Unscathed by the plot to destroy his career, Glenn Greenwald worked with Edward Snowden to reveal that this architecture is in place. Mass surveillance of all citizens, an unprecedented level of eavesdropping, with all the dirt ready if your name comes up, to prosecute you for any kind of crime or misdemeanour. And if you happen to be living in ‘The Lucky Country’ of Australia you might already be getting into strife for criticising your Government, even if you use a pseudonym because you happen to work for it.
The more innocent citizens are spied upon and intimidated, if they get lippy, the more secretive Governments must become to get away with it. Besides an erosion of civil liberties that inevitably becomes unconstitutional, there’s another ‘technical’ issue that makes the whole process dubious:
Evidence stops being ‘forensic’ when it’s only a digital footprint.

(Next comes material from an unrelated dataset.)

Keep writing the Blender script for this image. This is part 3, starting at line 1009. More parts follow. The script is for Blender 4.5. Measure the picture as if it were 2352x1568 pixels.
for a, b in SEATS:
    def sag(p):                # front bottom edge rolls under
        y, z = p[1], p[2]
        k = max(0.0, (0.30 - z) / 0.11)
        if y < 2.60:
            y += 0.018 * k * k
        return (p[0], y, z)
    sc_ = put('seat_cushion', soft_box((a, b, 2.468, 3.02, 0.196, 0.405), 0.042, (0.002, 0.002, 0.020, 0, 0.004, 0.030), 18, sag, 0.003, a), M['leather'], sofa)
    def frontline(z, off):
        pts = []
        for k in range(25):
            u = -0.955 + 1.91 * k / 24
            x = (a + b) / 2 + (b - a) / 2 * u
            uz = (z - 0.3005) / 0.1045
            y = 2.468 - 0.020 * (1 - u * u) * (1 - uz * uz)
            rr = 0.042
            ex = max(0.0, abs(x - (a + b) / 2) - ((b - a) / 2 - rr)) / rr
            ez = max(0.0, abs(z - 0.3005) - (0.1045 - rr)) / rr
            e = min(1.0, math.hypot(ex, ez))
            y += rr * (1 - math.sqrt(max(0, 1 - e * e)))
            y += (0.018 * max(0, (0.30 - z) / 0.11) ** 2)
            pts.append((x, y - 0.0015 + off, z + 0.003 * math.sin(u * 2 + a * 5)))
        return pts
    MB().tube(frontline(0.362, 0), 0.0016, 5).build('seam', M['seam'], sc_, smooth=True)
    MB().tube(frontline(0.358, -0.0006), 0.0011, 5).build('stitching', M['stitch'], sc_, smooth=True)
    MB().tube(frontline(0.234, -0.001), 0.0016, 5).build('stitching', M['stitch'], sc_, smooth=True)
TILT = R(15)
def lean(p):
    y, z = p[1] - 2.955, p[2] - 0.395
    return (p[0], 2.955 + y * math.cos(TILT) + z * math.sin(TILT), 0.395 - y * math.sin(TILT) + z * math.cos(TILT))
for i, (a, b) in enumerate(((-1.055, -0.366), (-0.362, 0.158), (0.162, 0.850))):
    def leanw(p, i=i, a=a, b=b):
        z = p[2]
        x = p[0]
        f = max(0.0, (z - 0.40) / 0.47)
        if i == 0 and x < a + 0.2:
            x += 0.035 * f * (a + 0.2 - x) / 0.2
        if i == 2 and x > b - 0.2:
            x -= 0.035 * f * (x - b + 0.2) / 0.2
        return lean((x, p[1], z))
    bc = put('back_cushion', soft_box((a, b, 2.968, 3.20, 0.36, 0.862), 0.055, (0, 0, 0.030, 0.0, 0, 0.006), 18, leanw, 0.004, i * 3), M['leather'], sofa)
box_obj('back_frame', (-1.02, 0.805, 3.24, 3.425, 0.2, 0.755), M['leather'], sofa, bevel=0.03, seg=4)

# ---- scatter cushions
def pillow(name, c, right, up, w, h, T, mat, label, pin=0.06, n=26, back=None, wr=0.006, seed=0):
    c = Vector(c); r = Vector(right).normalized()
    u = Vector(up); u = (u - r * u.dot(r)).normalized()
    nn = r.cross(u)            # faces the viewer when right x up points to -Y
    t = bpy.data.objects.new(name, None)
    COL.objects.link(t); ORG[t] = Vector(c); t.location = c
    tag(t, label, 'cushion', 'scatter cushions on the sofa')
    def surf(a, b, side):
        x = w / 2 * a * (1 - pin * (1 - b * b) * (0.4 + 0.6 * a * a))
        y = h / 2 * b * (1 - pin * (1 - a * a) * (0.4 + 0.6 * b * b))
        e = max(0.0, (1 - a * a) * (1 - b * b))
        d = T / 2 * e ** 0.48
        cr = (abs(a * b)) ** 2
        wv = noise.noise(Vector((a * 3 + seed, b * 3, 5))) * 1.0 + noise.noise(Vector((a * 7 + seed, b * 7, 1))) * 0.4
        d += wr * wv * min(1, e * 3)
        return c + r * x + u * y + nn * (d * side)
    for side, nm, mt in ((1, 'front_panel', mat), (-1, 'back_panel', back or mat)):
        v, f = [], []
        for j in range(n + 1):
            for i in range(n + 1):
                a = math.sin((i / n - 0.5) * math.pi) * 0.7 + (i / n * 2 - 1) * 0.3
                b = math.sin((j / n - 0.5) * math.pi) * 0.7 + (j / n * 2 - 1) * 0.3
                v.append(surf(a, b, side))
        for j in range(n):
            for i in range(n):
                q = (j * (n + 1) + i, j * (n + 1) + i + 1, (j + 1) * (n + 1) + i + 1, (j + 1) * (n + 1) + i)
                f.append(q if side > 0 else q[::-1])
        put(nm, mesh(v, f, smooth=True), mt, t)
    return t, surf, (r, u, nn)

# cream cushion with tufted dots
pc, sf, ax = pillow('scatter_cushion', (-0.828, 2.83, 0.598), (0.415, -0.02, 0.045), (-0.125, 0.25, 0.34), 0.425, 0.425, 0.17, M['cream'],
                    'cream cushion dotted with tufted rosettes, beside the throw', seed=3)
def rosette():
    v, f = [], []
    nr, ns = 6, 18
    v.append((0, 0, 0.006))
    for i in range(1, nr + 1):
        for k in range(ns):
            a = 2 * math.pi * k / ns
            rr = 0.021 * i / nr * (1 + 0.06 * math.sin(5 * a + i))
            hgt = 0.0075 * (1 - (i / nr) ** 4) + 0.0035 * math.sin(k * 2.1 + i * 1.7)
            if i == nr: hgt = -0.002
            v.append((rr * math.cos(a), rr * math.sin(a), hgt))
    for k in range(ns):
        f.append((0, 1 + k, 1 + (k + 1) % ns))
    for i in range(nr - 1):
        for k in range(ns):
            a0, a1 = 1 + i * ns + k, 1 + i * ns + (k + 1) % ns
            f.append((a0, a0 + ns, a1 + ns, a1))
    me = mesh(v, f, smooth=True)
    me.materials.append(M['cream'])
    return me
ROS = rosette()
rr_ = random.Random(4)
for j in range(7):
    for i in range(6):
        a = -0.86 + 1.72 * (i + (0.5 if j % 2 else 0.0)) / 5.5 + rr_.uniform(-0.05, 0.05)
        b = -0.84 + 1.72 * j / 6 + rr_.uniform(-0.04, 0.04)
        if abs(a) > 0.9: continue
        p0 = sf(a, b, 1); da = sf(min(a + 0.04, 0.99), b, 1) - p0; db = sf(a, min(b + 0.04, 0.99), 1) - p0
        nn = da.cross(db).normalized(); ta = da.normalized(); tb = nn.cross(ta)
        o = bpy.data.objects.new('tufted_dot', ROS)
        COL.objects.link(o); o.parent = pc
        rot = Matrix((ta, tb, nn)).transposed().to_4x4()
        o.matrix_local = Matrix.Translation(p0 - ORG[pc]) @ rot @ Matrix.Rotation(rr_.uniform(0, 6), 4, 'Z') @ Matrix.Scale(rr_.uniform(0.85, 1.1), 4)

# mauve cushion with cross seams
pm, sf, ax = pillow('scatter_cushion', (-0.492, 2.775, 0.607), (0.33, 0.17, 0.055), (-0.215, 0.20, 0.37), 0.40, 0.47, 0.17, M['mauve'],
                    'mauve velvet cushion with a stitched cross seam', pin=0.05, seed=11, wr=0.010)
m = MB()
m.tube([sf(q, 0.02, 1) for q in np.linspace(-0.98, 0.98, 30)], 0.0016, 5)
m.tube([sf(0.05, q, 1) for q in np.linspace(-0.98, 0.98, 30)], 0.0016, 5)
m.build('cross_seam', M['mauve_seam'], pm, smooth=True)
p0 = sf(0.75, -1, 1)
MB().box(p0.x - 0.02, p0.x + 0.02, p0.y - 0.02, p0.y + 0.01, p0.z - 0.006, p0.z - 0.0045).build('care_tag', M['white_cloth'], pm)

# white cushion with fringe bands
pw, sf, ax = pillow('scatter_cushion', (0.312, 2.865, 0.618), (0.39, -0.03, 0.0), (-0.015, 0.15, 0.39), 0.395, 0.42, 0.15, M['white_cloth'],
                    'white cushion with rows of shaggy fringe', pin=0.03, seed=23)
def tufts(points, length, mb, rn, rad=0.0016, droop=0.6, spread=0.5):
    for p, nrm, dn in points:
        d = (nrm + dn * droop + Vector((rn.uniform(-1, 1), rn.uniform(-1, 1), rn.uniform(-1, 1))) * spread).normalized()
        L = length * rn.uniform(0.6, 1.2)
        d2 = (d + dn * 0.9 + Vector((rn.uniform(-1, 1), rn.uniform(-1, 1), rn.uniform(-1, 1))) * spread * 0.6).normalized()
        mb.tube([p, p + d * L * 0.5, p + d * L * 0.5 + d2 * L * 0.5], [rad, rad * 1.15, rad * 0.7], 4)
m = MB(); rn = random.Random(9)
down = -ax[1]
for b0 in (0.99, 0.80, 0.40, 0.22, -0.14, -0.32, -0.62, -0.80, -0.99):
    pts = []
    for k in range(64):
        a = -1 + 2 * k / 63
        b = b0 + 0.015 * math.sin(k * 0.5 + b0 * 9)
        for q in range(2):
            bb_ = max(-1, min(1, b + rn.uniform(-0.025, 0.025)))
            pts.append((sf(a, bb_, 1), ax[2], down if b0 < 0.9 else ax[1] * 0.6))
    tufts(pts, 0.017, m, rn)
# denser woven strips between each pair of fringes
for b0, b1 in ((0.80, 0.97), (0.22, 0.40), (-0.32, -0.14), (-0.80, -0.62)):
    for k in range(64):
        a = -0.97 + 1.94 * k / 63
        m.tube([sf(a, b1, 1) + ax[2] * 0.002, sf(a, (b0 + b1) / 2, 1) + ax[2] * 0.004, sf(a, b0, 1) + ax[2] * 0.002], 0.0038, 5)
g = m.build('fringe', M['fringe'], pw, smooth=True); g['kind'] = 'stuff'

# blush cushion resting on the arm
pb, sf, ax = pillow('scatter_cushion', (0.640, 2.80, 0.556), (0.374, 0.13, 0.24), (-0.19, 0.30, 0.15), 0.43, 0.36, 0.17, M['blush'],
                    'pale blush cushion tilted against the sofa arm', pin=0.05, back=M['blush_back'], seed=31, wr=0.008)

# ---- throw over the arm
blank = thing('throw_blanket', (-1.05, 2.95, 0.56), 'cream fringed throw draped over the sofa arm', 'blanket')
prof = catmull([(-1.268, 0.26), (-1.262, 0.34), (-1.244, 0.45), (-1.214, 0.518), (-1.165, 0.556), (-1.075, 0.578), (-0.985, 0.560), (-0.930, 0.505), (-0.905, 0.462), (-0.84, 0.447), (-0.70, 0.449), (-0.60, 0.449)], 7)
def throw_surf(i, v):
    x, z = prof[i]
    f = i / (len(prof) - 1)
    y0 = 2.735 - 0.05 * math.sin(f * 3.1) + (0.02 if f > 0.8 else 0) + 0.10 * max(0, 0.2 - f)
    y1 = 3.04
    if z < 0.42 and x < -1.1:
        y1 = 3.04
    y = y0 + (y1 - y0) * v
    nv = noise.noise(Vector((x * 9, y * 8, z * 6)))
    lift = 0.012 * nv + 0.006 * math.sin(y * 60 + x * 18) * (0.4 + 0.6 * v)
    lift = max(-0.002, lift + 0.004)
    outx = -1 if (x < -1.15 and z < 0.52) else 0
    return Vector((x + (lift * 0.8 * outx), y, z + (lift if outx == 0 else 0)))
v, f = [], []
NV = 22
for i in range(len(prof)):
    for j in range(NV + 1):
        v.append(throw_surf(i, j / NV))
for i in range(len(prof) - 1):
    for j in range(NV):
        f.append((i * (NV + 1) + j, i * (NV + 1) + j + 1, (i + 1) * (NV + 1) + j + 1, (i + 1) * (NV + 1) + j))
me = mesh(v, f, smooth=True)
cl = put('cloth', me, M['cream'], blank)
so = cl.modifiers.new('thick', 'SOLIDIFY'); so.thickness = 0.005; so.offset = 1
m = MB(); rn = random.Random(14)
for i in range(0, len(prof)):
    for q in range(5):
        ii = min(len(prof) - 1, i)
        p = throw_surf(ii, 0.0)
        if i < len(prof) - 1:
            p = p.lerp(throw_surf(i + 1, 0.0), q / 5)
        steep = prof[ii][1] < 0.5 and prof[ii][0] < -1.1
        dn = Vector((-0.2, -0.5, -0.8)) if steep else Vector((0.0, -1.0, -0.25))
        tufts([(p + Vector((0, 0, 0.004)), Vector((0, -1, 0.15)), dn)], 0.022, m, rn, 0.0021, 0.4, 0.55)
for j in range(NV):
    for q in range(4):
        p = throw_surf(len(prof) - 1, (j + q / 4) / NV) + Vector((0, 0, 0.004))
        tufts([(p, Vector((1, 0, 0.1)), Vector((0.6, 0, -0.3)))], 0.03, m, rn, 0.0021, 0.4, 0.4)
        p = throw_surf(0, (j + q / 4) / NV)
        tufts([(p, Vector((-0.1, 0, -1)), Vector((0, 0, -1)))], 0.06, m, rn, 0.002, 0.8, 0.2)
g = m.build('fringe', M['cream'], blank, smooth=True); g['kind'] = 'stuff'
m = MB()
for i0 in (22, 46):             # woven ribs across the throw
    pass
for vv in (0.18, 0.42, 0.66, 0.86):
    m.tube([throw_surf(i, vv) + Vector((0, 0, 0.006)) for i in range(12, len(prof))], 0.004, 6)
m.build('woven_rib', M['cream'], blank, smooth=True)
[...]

Alex Karp admits that and one can only conclude that his company sells nothing but hunches, and that around these hunches his clients have cultivated a devout belief in the stoned philosopher’s Palantiri – and word has it he often is. A cloud of secrecy then prevents sceptics, lawyers and moralists from reality-checking the ‘vision’, and inducing them to assume that a well-paid, well-protected job is being well done. Copies of NSA documents are not even allowed to be passed on for analysis by another Palantir client, the NYPD. And thus, the circle of trust is hermetically sealed, around an irrational, self-serving seat of power that is frightened of our own shadows.
Peter Jackson should make a film about that!